The Miami Dolphins Could Never Start Over
The Miami Dolphins had to know they were walking into a trap. No offense to Tua Tagovailoa, not really. Tua had enough doubters coming out of college, and all he’s done in the NFL is throw for a buncha yards. A league-leading 4,624 last year, in particular. His teammates campaigned for him to get the bag in recent weeks, but let’s not make any mistakes: The Dolphins were always going to pay Tua.
And pay him, they did. Miami inked Tagovailoa to a four-year, $212.4 million contract, which made him the highest-paid quarterback in the NFL… for a few hours, anyway, until Jordan Love signed his own mega-deal with the Green Bay Packers. Is it a poison pill? Yeah, you bet. Starting next year, Tua will make about 18% of the salary cap in a league where that’s a death sentence to almost any team’s Super Bowl hopes.
But you know what else is a death sentence? Starting over.
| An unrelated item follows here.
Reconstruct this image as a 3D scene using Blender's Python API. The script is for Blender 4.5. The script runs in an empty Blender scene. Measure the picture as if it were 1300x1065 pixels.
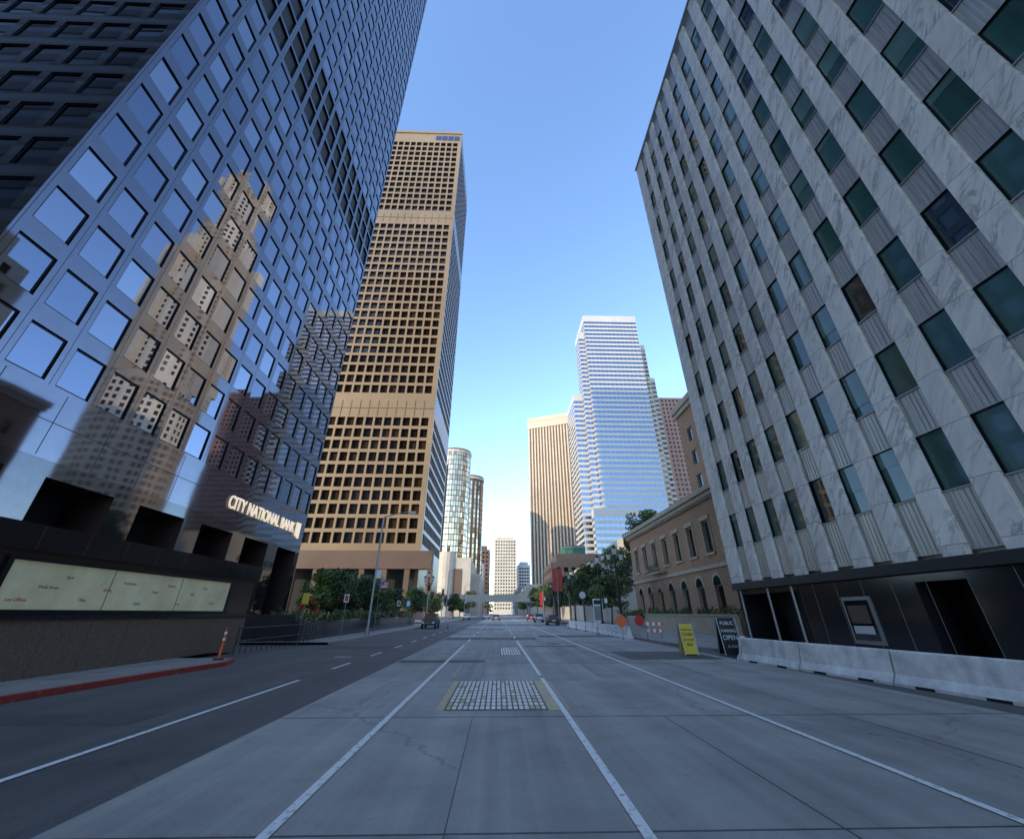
import bpy, math, random
from mathutils import Vector, Matrix
random.seed(7)
R=random.random
def U(a,b): return a+(b-a)*random.random()
Z=Vector((0,0,1))
# ---------------------------------------------------------------- materials
def mat(name,col,rough=0.6,metal=0.0,var=0.0,scale=1.0,bump=0.0,bscale=20.0,col2=None,spec=0.5,stretch=(1,1,1),emit=0,detail=6,coat=0,bdist=0.02):
    m=bpy.data.materials.new(name); m.use_nodes=True
    nt=m.node_tree; p=nt.nodes['Principled BSDF']
    p.inputs['Base Color'].default_value=(*col,1)
    p.inputs['Roughness'].default_value=rough
    p.inputs['Metallic'].default_value=metal
    p.inputs['Specular IOR Level'].default_value=spec
    p.inputs['Coat Weight'].default_value=coat
    if emit:
        p.inputs['Emission Color'].default_value=(*col,1); p.inputs['Emission Strength'].default_value=emit
    tc=nt.nodes.new('ShaderNodeTexCoord'); mp=nt.nodes.new('ShaderNodeMapping')
    mp.inputs['Scale'].default_value=stretch
    nt.links.new(tc.outputs['Object'],mp.inputs['Vector'])
    if var>0 or col2:
        n=nt.nodes.new('ShaderNodeTexNoise'); n.inputs['Scale'].default_value=scale; n.inputs['Detail'].default_value=detail; n.inputs['Roughness'].default_value=0.62
        nt.links.new(mp.outputs[0],n.inputs['Vector'])
        cr=nt.nodes.new('ShaderNodeValToRGB'); cr.color_ramp.elements[0].position=0.3; cr.color_ramp.elements[1].position=0.7
        a=tuple(c*(1-var) for c in col); b=col2 if col2 else tuple(min(1,c*(1+var)) for c in col)
        cr.color_ramp.elements[0].color=(*a,1); cr.color_ramp.elements[1].color=(*b,1)
        nt.links.new(n.outputs['Fac'],cr.inputs['Fac']); nt.links.new(cr.outputs[0],p.inputs['Base Color'])
    if bump>0:
        n2=nt.nodes.new('ShaderNodeTexNoise'); n2.inputs['Scale'].default_value=bscale; n2.inputs['Detail'].default_value=5 if bscale>2 else 1
        nt.links.new(mp.outputs[0],n2.inputs['Vector'])
        bp=nt.nodes.new('ShaderNodeBump'); bp.inputs['Strength'].default_value=bump; bp.inputs['Distance'].default_value=bdist
        nt.links.new(n2.outputs['Fac'],bp.inputs['Height']); nt.links.new(bp.outputs[0],p.inputs['Normal'])
    return m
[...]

At least, it was for Miami the last time they moved on from a franchise quarterback.
Making a Faustian bargain with a non-elite quarterback is much less reasonable coming from Green Bay, who transitioned from Brett Favre to Aaron Rodgers seamlessly, then pulled off the same maneuver to decent effect with Love. You do get it with Miami, though, who spent 20 years trying to replace Dan Marino with the likes of Ryan Fitzpatrick, Chad Pennington, and Ryan Tannehill… and those were the good quarterbacks during that time.
Can anyone blame Chris Grier or Mike McDaniel for opting to play the “Build Around An Overpaid Quarterback” game instead of trying to find the next franchise player? Can any Dolphins fan be blamed for getting on board with “Pay Tua” instead of spending another two decades in the desert?
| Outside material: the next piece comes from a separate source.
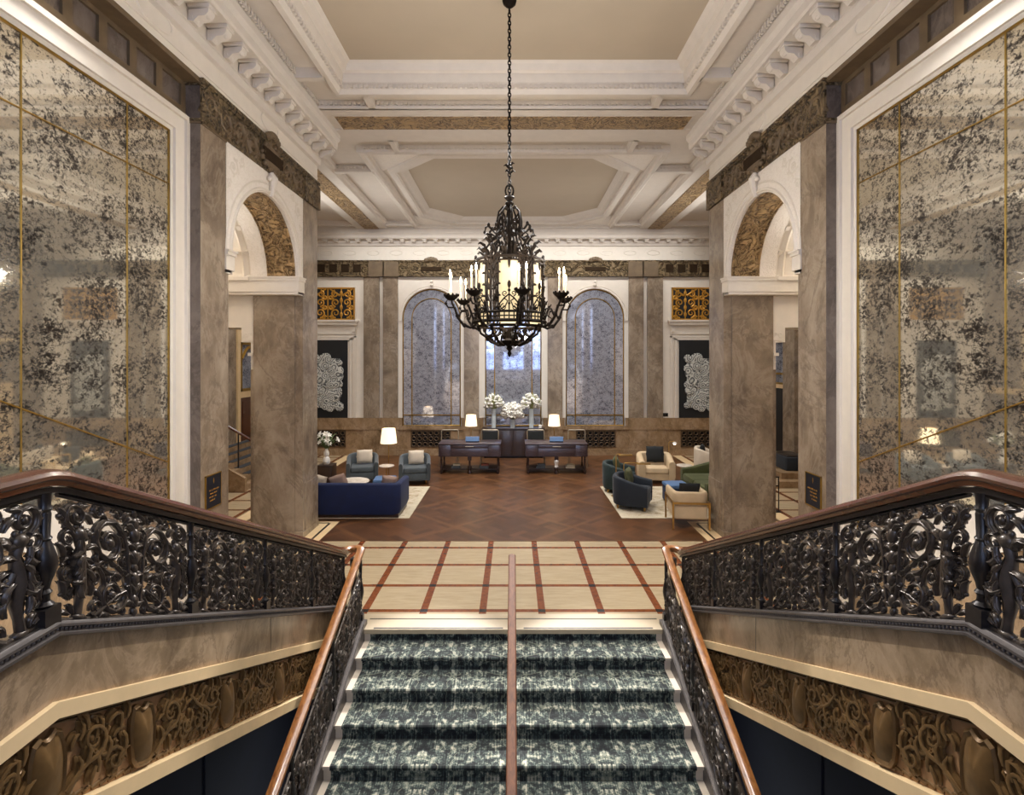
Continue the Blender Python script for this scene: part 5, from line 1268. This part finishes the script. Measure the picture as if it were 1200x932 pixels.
def desk_chair(x, y, lab, dark=True):
    t = thing('desk_chair', lab, 'chair', (x, y, .006), 0, 'metal framed chairs behind the desks')
    m = MB()
    for sx in (-1, 1): m.tube([(sx*.27, .25, 0), (sx*.27, .27, .6), (sx*.27, .30, 1.08), (sx*.24, .305, 1.11)], .018, 6)
    m.tube([(-.24, .305, 1.11), (.24, .305, 1.11)], .018, 6)
    for sx in (-1, 1): m.tube([(sx*.27, -.22, 0), (sx*.27, -.22, .46)], .016, 6); m.tube([(sx*.27, -.22, .46), (sx*.27, .26, .48)], .016, 6)
    m.build('frame', M['steel'], t); MB().rbox(-.26, .26, -.24, .24, .44, .52, .03).build('seat', M['black_cloth'], t)
    if dark: MB().rbox(-.24, .24, .27, .31, .72, 1.07, .015).build('backrest', M['black_cloth'], t)
    else: MB().rbox(-.24, .24, .27, .31, .62, .82, .015).build('backrest', M['black_cloth'], t)
desk_chair(at(521.5, 16.9)+.14, 16.75, 'metal framed chair at the slate chair desk, at the outer end', False); desk_chair(at(574, 16.9), 16.75, 'metal framed chair with dark back at the slate chair desk, beside the console')
desk_chair(at(628, 16.9), 16.75, 'metal framed chair with dark back at the tub chair desk, beside the console'); desk_chair(at(680, 16.9)-.1, 16.75, 'metal framed chair at the tub chair desk, at the outer end', False)
# console with flowers
t = thing('console', 'dark walnut console cabinet under the middle arched mirror', 'cabinet', (at(601.5, 18.2), 18.34, .006))
MB().rbox(-1.08, 1.08, -.24, .26, .98, 1.02, .012).build('top', M['dark_wood'], t); MB().box(-1.05, 1.05, -.21, .25, .06, .98).build('body', M['dark_wood'], t)
for k in range(4):
    d = MB().rbox(-1.03+.515*k, -.53+.515*k, -.225, -.2, .10, .95, .006).build('door', M['dark_wood'], t)
    MB().ball((-.57+.515*k if k % 2 == 0 else -.99+.515*k, -.235, .55), .015).build('knob', M['brass'], d)
MB().box(-1.0, 1.0, -.18, .24, 0, .07).build('plinth', M['black_metal'], t)
def flower_vase(cx, h, r, lab):
    t = thing('vase', lab, 'vase', (cx, 18.28, 1.027)); MB().lathe([(0,0),(r,0),(r,.01),(r*.98,h),(r*.9,h),(r*.9,.02),(0,.02)], 18).build('body', M['glass_white'], t)
vl, vm, vr = at(578.7, 18.28), at(600.7, 18.28), at(622.6, 18.28)
flower_vase(vl, .66, .08, 'tall pale cylinder vase on the console, beside the slate chair desk'); flower_vase(vr, .66, .08, 'tall pale cylinder vase on the console, beside the tub chair desk'); flower_vase(vm, .30, .085, 'short white vase in the middle of the console')
def bouquet(cx, z0, rad, n, lab, green, seed):
    t = thing('flower_bouquet', lab, 'flowers', (cx, 18.28, z0)); rr = random.Random(seed); m = MB(); g = MB()
    for k in range(n):
        q = (k+.5)/n; th = math.acos(1-1.55*q); ph = k*2.39996; s_ = rad*rr.uniform(.72, 1.0)
        p = (s_*sin(th)*cos(ph), s_*sin(th)*sin(ph)*.7, s_*cos(th)*.85 + rad*.55)
        if not green or k % 3: 
            for j in range(4): m.ball((p[0]+rr.uniform(-.04,.04), p[1]+rr.uniform(-.04,.04), p[2]+rr.uniform(-.04,.04)), rr.uniform(.036,.06), (1,1,.8), 6, 4)
        if green or k % 7 == 0:
            v = Vector(p); g.tube([v*.5, v*.9, v*1.15 + Vector((0,0,.02))], [.008,.022,.003], 5)
        g.tube([(0,0,-.12), (p[0]*.5, p[1]*.5, p[2]*.5), p], .004, 4)
    m.build('blossoms', M['petal'], t, 60); g.build('foliage', M['stem_pale'] if green else M['leafgreen'], t, 60)
bouquet(vl, 1.70, .34, 70, 'white and green flower bouquet in the tall vase beside the slate chair desk', True, 1); bouquet(vr, 1.70, .34, 70, 'white and green flower bouquet in the tall vase beside the tub chair desk', True, 2)
bouquet(vm, 1.36, .37, 170, 'full white flower bouquet in the short vase in the middle', False, 3)
t = thing('candle_holder', 'small white candle box at the end of the console', 'candle holder', (at(633, 18.2), 18.2, 1.027)); MB().rbox(-.05, .05, -.05, .05, 0, .11, .012).build('body', M['porcelain'], t); MB().rbox(-.035, .035, -.035, .035, .11, .118, .008).build('wax', M['candle'], t)
# lounge on the green sofa side
t = thing('armchair', 'beige fabric armchair with a black cushion facing the stair', 'armchair', (at(767, 14.75), 14.72, .018), ROT(-6))
fix_normals(shell(.96, .86, .76, .60, .17, .30, .09, .02).build('padded_back', M['beige'], t, 50)); MB().rbox(-.31, .31, -.44, .26, .28, .44, .05).build('seat_cushion', M['beige'], t); MB().rbox(-.32, .32, -.41, .28, .09, .28, .03).build('seat_base', M['beige'], t)
for a, b in ((-.36,-.36),(.36,-.36),(-.3,.3),(.3,.3)): MB().lathe([(.02,0),(.026,.09)], 8, (a, b, 0)).build('leg', M['dark_wood'], t)
cushion(M['black_cloth'], 'black cushion in the beige armchair facing the stair', (at(767, 14.85), 14.80, .74), (ROT(-14), 0, ROT(-6)), .50, .46)
t = thing('armchair', 'beige armchair on a brass frame seen from behind, beside the pier', 'armchair', (3.57, 10.89, .018), pi - .10)
fix_normals(shell(.70, .80, .74, .70, .09, .16, .47).build('padded_back', M['beige'], t, 50)); MB().rbox(-.28, .28, -.38, .30, .20, .44, .05).build('seat_cushion', M['beige'], t); MB().rbox(-.33, .33, -.38, .37, .19, .47, .03).build('seat_base', M['beige'], t)
m = MB(); 
for a, b in ((-.35,.40),(.35,.40),(-.35,-.40),(.35,-.40)): MB().box(a-.017, a+.017, b-.017, b+.017, 0, .54).build('leg', M['brass'], t)
for b0 in ((-.35,.35,.385,.415),(-.365,-.335,-.4,.4),(.335,.365,-.4,.4),(-.35,.35,-.415,-.385)): m.box(*b0, .50, .535)
m.build('brass_rail', M['brass'], t)
cushion(M['black_cloth'], 'black cushion lying in the beige brass framed chair', (3.66, 11.0, .665), (ROT(16), 0, -.1), .44, .36, .13)
t = thing('sofa', 'moss green velvet sofa partly behind the pier', 'sofa', (4.82, 12.85, .018), -pi/2)
fix_normals(shell(1.9, .92, .74, .56, .15, .14, .08).build('padded_back', M['green_velvet'], t, 50)); MB().rbox(-.8, .8, -.46, .3, .1, .28, .03).build('seat_base', M['green_velvet'], t)
for a in (-.4, .4): MB().rbox(a-.39, a+.39, -.46, .31, .28, .45, .05).build('seat_cushion', M['green_velvet'], t)
for a in (-.85, .85):
    for b in (-.4, .4): MB().lathe([(.02,0),(.025,.085)], 8, (a, b, 0)).build('leg', M['brass'], t)
t = thing('armchair', 'pale armchair behind the green sofa', 'armchair', (at(826, 15.6)+.1, 15.6, 0), ROT(70))
fix_normals(shell(.8, .8, .80, .60, .12, .25, .1).build('padded_back', M['linen'], t, 50)); MB().rbox(-.28, .28, -.40, .27, .12, .44, .05).build('seat_cushion', M['linen'], t)
for a, b in ((-.3,-.33),(.3,-.33),(-.26,.27),(.26,.27)): MB().lathe([(.018,0),(.024,.14)], 8, (a, b, 0)).build('leg', M['dark_wood'], t)
cushion(M['black_cloth'], 'black cushion in the pale armchair behind the green sofa', (at(822, 15.55)+.03, 15.55, .70), (0, 0, ROT(70)), .42, .40)
# slim brass reading lamps
def reading_lamp(x, y, h, dx, lab, bar):
    t = thing('reading_lamp', lab, 'lamp', (x, y, .018)); MB().lathe([(0,0),(.12,0),(.12,.015),(0,.02)], 20).build('foot', M['brass'], t)
    MB().tube([(0,0,.01),(0,0,h-.03),(.03 if dx > 0 else -.03,0,h),(dx,0,h)], .013, 8).build('pole', M['brass'], t)
    if bar: MB().rbox(dx-.04, dx+.30, -.05, .05, h-.035, h-.005, .01).build('lamp_head', M['brass'], t)
    else: MB().lathe([(0,.06),(.04,.05),(.07,.0),(.065,.0),(.035,.04),(0,.05)], 16, (dx, 0, h-.06)).build('lamp_head', M['porcelain'], t); MB().ball((dx, 0, h-.055), .04).build('bulb', M['bulb'], t)
reading_lamp(at(722, 13.05), 13.05, 1.04, .10, 'slim brass reading lamp with flat head between the tub chairs', True)
reading_lamp(at(731, 12.75), 12.75, .88, .34, 'lower slim brass reading lamp behind the ink blue tub chair', True)
reading_lamp(at(785.5, 14.75)+.15, 15.4, .98, .17, 'brass reading lamp with small lit globe beside the beige armchair', False)
# door frame plate on the back wall
t = thing('wall_switch', 'small black switch plate on the back wall beside the portal', 'switch', (px(779), YB-.05, py(486))); MB().rbox(-.1, .1, -.015, 0, -.06, .06, .005).build('plate', M['black_metal'], t); MB().box(-.03, .03, -.02, -.012, -.03, .03).build('rocker', M['iron_dark'], t)

# ------------------------------------------------------------------ light
def lamp(kind, name, loc, power, col, size=None, aim=None, **k):
    l = bpy.data.lights.new(name, kind); l.energy = power; l.color = col
    if kind == 'AREA':
        l.shape = 'RECTANGLE'; l.size, l.size_y = size
    elif size is not None: l.shadow_soft_size = size
    for a, b in k.items(): setattr(l, a, b)
    o = bpy.data.objects.new(name, l); C.objects.link(o); o.location = loc
    if aim is not None: o.rotation_euler = (Vector(aim) - Vector(loc)).to_track_quat('-Z', 'Y').to_euler()
    return o
WARM = (1, .91, .79); SOFT = (1, .98, .95); COOL = (.72, .84, 1)
def area(*a, spread=150, **k):
    o = lamp('AREA', *a, **k); o.data.spread = radians(spread); return o
lamp('POINT', 'chandelier_glow', (CX, CY, EYE+.8), 60, WARM, .25)
for k in range(8):
    a = radians(-78 + 45*k); lamp('POINT', 'candle_glow', (CX + .86*cos(a), CY + .86*sin(a), EYE+1.25), 28, WARM, .06)
area('back_wall_fill', (0, 17.2, EYE+4.5), 110, SOFT, (12, .3), (0, 18.8, EYE+2.4), spread=110)  # added to brighten the upper back wall, source unseen
area('daylight_entrance', (0, -2.9, 5.2), 110, COOL, (6, 4.5), (0, 10, 3.2))
# soft fill lamps added under the ceiling
area('bay_fill', (0, 6.6, EYE+4.45), 110, SOFT, (4.4, 3.6), (0, 6.6, 0), spread=120)
area('landing_fill', (0, .5, EYE+4.4), 30, SOFT, (5, 3), (0, .9, 0), spread=150)
area('lounge_fill', (0, 14.4, EYE+4.5), 330, SOFT, (5, 5), (0, 14.4, 0), spread=112)
for sx in (-1, 1):
    area('cornice_fill', (sx*3.75, 4.5, EYE+3.2), 85, SOFT, (.2, 6), (sx*1.0, 4.5, EYE+5))  # added to lift the ceiling, no lamp sits on the cornice
    area('lounge_up_fill', (sx*7.4, 14.8, EYE+2.6), 85, SOFT, (.3, 5), (sx*2.0, 14.8, EYE+5), spread=100)  # added upward fill for the lounge ceiling
    area('aisle_fill', (sx*6.6, 8.7, EYE+1.6), 85, SOFT, (1.6, 1.6), (sx*6.6, 8.7, 9))  # added to brighten the vault behind the arch
    area('aisle_rear_fill', (sx*7.0, 14.5, EYE+4.3), 90, SOFT, (1.5, 5), (sx*7.0, 14.5, 0), spread=120)  # added soft fill for the rear of the aisle
    area('flight_fill', (sx*3.2, 4.6, EYE+4.0), 110, SOFT, (.5, 4), (sx*3.3, 4.6, 0), spread=90)  # added to brighten the space behind the balustrade
    # spotlights on the stair from the beam
    lamp('SPOT', 'stair_spot', (sx*1.4, 14.2, EYE+4.5), 6200, SOFT, .04, (sx*.95, 4.3, -.95), spot_size=radians(14.5), spot_blend=.45)
    lamp('SPOT', 'balustrade_spot', (-sx*1.6, 9.3, EYE+4.4), 2600, SOFT, .06, (sx*2.1, 3.8, 1.6), spot_size=radians(32), spot_blend=.6)
for cx in (px(506), 0, -px(506)):
    lamp('SPOT', 'mirror_spot', (cx, 16.6, EYE+4.4), 160, COOL, .08, (cx, 18.8, EYE-.8), spot_size=radians(50), spot_blend=.7)
w = bpy.data.worlds.new('room_ambience'); bpy.context.scene.world = w; w.use_nodes = True
w.node_tree.nodes['Background'].inputs[0].default_value = (.75, .78, .85, 1); w.node_tree.nodes['Background'].inputs[1].default_value = .4

# ------------------------------------------------------------------ camera and view
cam = bpy.data.cameras.new('camera'); co = bpy.data.objects.new('camera', cam); C.objects.link(co)
co.location = (0, 0, EYE); co.rotation_euler = (pi/2, 0, 0)
cam.sensor_width = 36; cam.sensor_fit = 'HORIZONTAL'; cam.lens = 620/1200*36; cam.shift_x = -1.5/1200; cam.shift_y = -45/1200
cam.clip_start = .05; cam.clip_end = 100
sc = bpy.context.scene; sc.camera = co
vs = sc.view_settings; vs.view_transform = 'Standard'; vs.look = 'None'; vs.gamma = 1; vs.exposure = 0.1; vs.use_curve_mapping = False
sc.cycles.max_bounces = 8; sc.cycles.diffuse_bounces = 5; sc.cycles.glossy_bounces = 4; sc.cycles.caustics_reflective = False; sc.cycles.caustics_refractive = False; sc.cycles.sample_clamp_indirect = 4.0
As easy as it is to say “just start over,” anyone around South Beach should know there aren’t guarantees. To get anything resembling a guarantee, you can’t pick in the 6-10 range. That’s how Miami walked away with Tannehill instead of Andrew Luck in 2008. You have to be bad enough, and have things break for you in a way to get into that top-5, preferably top-3 range in the Draft.
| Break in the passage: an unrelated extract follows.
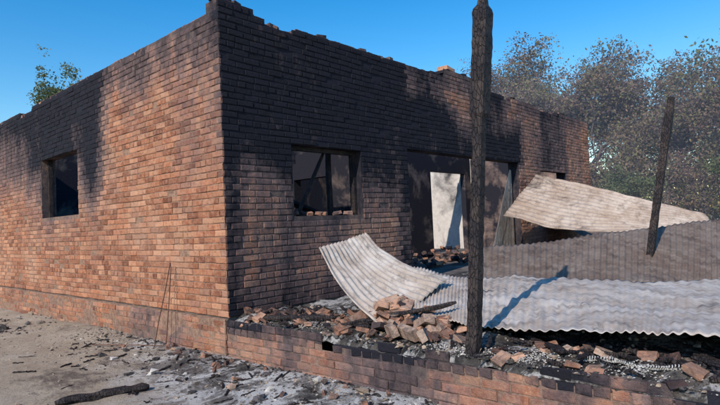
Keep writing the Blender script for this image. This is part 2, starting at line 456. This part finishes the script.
sheet("corrugated_roof_sheet",[(6.1,-.15,.96),(6.3,-1.3,.64),(6.7,-2.4,.57),(7.2,-3.4,.47)],
      [(7.35,-.3,1.80),(7.45,-1.2,1.50),(7.6,-2.2,1.15),(7.9,-3.14,.82)],M_tan,along=False,crumple=.05,seed=17,amp=.013)
sheet("corrugated_roof_sheet",[(5.72,.02,0.0),(6.3,.06,.0),(7.1,.12,0)],[(6.98,.10,1.9),(7.05,.12,1.9),(7.14,.14,1.9)],M_tan,crumple=.02,seed=21,amp=.002)
sheet("corrugated_roof_sheet",[(1.3,1.2,.05),(2.8,1.0,.05)],[(1.5,2.4,1.7),(2.9,2.5,1.5)],M_tan,crumple=.05,seed=25)
sheet("corrugated_roof_sheet",[(8,-1.6,.05),(9.6,-1.8,.05)],[(8.4,-.1,.9),(10.4,-.1,.9)],M_rust,crumple=.05,seed=29)

# ------------------------------------------------------------------ posts & beams
def tube(mb,pts,rads,n=10,jit=.1,seed=0,square=0,c=(.5,0,.5),off=.4):
    pts=[Vector(p) for p in pts]; V=[]
    for k,(p,r) in enumerate(zip(pts,rads)):
        d=(pts[min(k+1,len(pts)-1)]-pts[max(k-1,0)]).normalized()
        a=d.orthogonal().normalized() if abs(d.z)<.9 else d.cross(Vector((0,1,0))).normalized(); b=d.cross(a)
        for i in range(n):
            th=2*math.pi*i/n+off; q=1
            if square: q=1/max(abs(math.cos(th)),abs(math.sin(th)))**square
            rr=r*q*(1+jit*noise.noise(Vector((math.cos(th)*2+seed,math.sin(th)*2,k*.6))))
            V.append(p+a*math.cos(th)*rr+b*math.sin(th)*rr)
    F=[(k*n+i,k*n+(i+1)%n,(k+1)*n+(i+1)%n,(k+1)*n+i) for k in range(len(pts)-1) for i in range(n)]
    F.append(tuple(range(n))[::-1]); F.append(tuple(range((len(pts)-1)*n,len(pts)*n)))
    mb.add(V,F,0,c)
def post(name,base,top,prof,seed,jit=.10):
    mb=MB(); N=90; b,t_=Vector(base),Vector(top); pts=[];rad=[]
    for i in range(N+1):
        s=i/N; p=b.lerp(t_,s); p+=Vector((noise.noise(Vector((s*4,seed,0))),noise.noise(Vector((s*4,seed,7))),0))*.008
        r=np.interp(s,[q[0] for q in prof],[q[1] for q in prof])*(1+.08*noise.noise(Vector((s*14,seed,3))))
        pts.append(p);rad.append(float(r))
    tube(mb,pts,rad,16,jit,seed,1.0,off=0); return mb.obj(name,[M_char],smooth=False)
post("charred_post",(.08,-2.87,-.1),(.155,-3.07,2.60),[(0,.042),(.3,.038),(.5,.034),(.64,.036),(.655,.052),(.93,.054),(.945,.030),(.97,.022),(1,.020)],2)
post("charred_post",(4.2,-3.0,-.05),(4.47,-3.38,2.36),[(0,.043),(.1,.040),(.75,.040),(.8,.048),(.93,.046),(1,.034)],6)
def beam(name,a,b,r,seed): 
    post(name,a,b,[(0,r),(.8,r*.9),(1,r*.6)],seed)
beam("burnt_roof_beam",(.7,1.8,1.9),(2.9,.9,.9),.04,11)
beam("burnt_roof_beam",(1.2,.6,.2),(2.2,2.8,2.2),.035,12)
beam("burnt_roof_beam",(4.4,1.2,0),(7.0,2.9,1.6),.05,13)
beam("burnt_roof_beam",(5.0,2.5,0),(4.2,3.2,2.6),.05,14)
beam("burnt_roof_beam",(.3,4.2,1.2),(1.4,5.4,2.4),.035,16)
beam("burnt_roof_beam",(1.15,.13,1.06),(1.75,.22,1.92),.022,17)
beam("burnt_roof_beam",(1.9,.3,1.0),(2.1,.5,2.6),.03,18)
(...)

And even then, as the Dolphins’ history can attest, there are no guarantees there, either. You could have the No. 2 pick in a draft where the best quarterbacks are… EJ Manuel and second-rounder Geno Smith, as the Dolphins had in 2013. Or the best quarterback could be Matt Ryan, who went on to never win a Super Bowl after Miami passed on him for Jake Long in 2008. Or, hey, a team can just blow it, as Miami did in 2005 at No. 2 overall, as they and 20 other teams didn’t take Aaron Rodgers.
So, it’s too much money. That’s simply not the point, even if it closes Miami’s true Super Bowl window after this year. Grier and McDaniel can worry about that later. The cap always rises, cheap talent can be drafted, and contracts can be re-structured. That’s all stuff to worry about later.
What the front office doesn’t have to do now is worry about who is playing the most important position on the field. Is Tua overrated? As the second-highest-paid quarterback in the league, yes, unless you’re Tyreek Hill. But is he a player you can install as your signal-caller for a half-decade and not have to think about? Of course. Say what you want about the Kirk Cousins and Dak Prescotts of the world, you’re probably making the playoffs with those guys starting for you.
It’s not an ideal situation, but it’s what Miami has, and they’re rolling with it. Sometimes there are worse things than taking the poison pill, and for Grier and McDaniel, that’s having to put a complete unknown behind the wheel of the offensive machine they’ve built. You can like it or not, but that’s what “Pay Tua” is all about.